In a new global analysis of reef fishes recently published in Nature, we have noted how the members of each species make a living by creating a detailed matrix of “functional traits.” These include what they eat (plankton, invertebrates, algae, other fish, or a combination), how they eat it (browsing, scraping, or predation), where they live (in, on, or near the bottom, attached, or free-swimming), how gregarious they are (solitary, paired, or schooling), and whether they are active at night or during the day.
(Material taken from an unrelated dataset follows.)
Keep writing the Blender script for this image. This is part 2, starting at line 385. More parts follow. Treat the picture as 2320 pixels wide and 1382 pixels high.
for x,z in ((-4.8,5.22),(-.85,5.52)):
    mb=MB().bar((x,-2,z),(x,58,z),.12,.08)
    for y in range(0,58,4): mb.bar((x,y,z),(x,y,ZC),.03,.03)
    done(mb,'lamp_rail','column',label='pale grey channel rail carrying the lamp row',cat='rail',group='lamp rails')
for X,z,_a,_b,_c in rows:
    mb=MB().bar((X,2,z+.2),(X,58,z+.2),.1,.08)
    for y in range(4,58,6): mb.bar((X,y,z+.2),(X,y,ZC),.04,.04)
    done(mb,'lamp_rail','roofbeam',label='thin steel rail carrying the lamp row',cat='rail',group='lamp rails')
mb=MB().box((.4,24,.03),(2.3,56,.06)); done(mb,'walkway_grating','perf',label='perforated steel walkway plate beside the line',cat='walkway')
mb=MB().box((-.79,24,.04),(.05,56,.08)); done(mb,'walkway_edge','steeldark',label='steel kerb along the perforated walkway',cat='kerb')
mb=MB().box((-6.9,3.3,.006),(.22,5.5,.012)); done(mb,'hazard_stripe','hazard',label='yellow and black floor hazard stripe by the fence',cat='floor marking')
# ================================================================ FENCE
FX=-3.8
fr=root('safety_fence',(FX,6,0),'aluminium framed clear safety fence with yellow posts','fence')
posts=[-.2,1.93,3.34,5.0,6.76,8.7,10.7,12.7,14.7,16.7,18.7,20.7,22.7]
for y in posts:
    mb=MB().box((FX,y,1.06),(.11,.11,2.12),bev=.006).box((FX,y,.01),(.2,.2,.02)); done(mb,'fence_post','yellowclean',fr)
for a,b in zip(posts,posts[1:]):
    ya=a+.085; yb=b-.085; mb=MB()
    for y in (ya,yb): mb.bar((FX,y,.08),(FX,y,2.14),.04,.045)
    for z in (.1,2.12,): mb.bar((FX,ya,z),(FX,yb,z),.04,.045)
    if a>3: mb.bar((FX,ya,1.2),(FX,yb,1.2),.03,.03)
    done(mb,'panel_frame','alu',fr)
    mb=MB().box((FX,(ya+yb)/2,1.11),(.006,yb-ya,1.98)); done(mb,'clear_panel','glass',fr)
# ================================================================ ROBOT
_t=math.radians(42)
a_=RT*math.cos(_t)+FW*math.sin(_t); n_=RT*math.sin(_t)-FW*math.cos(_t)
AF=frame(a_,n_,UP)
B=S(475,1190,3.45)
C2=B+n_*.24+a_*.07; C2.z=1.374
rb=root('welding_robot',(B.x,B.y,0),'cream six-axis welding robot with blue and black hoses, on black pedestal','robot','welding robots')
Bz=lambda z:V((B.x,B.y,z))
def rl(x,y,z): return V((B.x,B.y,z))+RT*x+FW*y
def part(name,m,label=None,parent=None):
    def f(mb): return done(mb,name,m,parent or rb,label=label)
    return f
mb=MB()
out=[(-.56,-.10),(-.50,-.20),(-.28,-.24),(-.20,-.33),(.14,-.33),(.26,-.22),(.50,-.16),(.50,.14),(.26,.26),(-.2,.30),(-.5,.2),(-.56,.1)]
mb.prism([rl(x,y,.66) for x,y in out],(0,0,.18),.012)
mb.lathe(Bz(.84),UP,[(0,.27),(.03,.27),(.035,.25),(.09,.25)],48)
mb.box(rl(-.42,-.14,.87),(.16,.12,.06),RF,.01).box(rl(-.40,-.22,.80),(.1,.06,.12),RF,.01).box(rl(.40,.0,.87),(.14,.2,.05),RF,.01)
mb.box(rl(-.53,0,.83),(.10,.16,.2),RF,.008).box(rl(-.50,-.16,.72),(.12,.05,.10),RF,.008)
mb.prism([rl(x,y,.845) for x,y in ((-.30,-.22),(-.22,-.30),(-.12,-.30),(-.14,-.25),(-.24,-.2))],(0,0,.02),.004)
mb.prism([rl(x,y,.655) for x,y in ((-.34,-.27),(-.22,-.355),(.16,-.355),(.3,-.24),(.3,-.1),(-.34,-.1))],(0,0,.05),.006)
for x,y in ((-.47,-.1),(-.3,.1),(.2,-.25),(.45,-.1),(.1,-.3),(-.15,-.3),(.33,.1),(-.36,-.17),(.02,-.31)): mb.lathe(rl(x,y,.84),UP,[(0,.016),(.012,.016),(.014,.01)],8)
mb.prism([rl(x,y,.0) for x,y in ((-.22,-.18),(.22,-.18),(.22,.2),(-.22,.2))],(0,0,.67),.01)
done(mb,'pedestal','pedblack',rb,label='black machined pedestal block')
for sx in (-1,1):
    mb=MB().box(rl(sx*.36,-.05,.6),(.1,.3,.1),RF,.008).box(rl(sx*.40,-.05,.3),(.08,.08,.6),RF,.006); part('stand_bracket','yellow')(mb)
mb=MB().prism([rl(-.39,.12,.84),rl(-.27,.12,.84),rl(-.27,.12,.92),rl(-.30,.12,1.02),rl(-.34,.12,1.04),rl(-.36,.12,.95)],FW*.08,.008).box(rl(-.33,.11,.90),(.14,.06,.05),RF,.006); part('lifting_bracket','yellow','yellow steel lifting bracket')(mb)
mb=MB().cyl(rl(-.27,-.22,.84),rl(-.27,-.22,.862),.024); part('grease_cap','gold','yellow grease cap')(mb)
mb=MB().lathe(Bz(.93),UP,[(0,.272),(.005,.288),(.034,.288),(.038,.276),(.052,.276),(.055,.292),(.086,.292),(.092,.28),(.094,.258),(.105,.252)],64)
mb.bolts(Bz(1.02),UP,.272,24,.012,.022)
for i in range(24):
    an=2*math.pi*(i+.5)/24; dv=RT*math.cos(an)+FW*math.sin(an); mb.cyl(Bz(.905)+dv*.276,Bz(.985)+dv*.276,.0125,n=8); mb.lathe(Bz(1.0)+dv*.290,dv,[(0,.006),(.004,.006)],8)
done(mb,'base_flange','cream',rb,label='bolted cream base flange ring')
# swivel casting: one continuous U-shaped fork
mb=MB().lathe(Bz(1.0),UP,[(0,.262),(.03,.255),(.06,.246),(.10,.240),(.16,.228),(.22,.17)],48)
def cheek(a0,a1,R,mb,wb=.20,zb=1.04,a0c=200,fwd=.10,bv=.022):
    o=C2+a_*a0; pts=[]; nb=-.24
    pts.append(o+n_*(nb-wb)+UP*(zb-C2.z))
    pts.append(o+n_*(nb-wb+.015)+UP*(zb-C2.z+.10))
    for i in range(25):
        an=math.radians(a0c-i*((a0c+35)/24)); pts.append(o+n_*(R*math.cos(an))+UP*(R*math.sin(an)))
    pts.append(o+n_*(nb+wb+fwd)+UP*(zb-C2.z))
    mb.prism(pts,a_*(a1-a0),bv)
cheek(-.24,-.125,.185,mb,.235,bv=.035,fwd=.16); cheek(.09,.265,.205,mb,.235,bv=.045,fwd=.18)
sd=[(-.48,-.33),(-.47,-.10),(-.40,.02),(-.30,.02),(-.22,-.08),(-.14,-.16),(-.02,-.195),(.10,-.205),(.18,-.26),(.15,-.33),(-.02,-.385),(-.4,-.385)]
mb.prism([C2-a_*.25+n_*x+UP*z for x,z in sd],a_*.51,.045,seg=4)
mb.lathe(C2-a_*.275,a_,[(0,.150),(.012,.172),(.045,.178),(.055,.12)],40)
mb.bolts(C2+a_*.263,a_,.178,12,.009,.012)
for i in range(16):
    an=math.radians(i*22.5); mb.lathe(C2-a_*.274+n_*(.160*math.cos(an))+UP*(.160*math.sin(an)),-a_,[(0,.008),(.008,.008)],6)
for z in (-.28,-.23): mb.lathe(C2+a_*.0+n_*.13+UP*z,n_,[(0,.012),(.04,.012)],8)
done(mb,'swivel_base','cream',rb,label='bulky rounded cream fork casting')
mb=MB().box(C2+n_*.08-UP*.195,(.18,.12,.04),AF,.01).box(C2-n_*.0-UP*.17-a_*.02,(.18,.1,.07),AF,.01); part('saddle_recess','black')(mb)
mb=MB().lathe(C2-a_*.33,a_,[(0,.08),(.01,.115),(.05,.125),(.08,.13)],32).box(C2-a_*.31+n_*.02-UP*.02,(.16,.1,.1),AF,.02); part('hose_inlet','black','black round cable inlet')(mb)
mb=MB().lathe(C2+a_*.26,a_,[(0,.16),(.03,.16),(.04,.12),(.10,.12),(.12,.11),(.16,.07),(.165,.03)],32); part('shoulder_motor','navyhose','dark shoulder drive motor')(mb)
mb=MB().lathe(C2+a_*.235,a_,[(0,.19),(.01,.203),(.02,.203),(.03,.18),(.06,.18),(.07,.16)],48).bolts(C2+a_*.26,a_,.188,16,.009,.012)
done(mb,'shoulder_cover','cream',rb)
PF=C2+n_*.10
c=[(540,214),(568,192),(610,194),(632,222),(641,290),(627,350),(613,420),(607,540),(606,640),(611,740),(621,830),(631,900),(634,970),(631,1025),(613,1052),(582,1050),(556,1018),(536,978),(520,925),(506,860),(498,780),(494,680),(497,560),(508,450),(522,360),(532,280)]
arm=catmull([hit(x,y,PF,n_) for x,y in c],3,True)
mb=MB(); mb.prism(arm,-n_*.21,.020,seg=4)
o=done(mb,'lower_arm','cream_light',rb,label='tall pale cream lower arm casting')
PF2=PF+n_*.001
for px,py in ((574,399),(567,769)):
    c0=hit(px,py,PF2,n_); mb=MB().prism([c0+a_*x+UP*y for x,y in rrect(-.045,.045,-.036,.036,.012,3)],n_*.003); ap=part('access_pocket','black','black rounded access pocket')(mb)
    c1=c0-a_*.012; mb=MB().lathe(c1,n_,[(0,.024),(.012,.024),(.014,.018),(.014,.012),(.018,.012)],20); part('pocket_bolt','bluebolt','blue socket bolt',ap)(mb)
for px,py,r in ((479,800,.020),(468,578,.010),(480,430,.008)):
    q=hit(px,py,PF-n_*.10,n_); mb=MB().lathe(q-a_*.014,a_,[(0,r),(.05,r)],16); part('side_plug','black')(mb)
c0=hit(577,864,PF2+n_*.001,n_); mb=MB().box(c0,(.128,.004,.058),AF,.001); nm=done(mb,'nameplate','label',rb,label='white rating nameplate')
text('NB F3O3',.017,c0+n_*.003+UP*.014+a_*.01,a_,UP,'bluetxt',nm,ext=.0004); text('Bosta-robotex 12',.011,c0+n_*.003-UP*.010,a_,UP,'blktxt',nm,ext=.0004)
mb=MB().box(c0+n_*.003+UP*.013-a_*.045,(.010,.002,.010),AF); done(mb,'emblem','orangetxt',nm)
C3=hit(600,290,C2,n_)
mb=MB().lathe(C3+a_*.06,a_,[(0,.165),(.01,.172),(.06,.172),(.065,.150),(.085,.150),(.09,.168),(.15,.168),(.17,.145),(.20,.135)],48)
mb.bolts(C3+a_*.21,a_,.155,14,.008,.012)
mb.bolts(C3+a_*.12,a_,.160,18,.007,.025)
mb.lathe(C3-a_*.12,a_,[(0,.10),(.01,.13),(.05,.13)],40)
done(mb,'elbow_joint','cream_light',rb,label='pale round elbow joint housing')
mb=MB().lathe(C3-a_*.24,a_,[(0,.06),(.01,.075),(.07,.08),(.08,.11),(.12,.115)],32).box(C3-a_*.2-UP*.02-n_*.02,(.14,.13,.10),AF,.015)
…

By replacing the identity of or abundance of species with their range of ecological traits, and incorporating how frequently these traits appear, this challenges our perception of where the most biodiverse regions of the globe are. Coral reefs generally possess more fish species than at higher latitudes, but a trait-based view reveals new hotspots of biodiversity in places like south-west Africa and southern Australia - locations well outside the species-rich tropical regions.

At scales relevant to resource management, many species do more or less the same or similar things – fulfilling similar functional roles in the ecosystem with only small or subtle differences between them. The loss of a particular species may not imperil the function of the system as a whole. But where only a small proportion of the species share similar traits, we have much higher functional diversity - and ecosystems that are potentially much more vulnerable.

We should perhaps be having a harder look at how well higher latitude marine ecosystems – like around the UK – are being represented by no-take marine protected areas. These not only give us the opportunity to see what relatively natural marine ecosystems should look like, but help to protect and reinstate functionally diverse assemblages of species that are susceptible to human influence.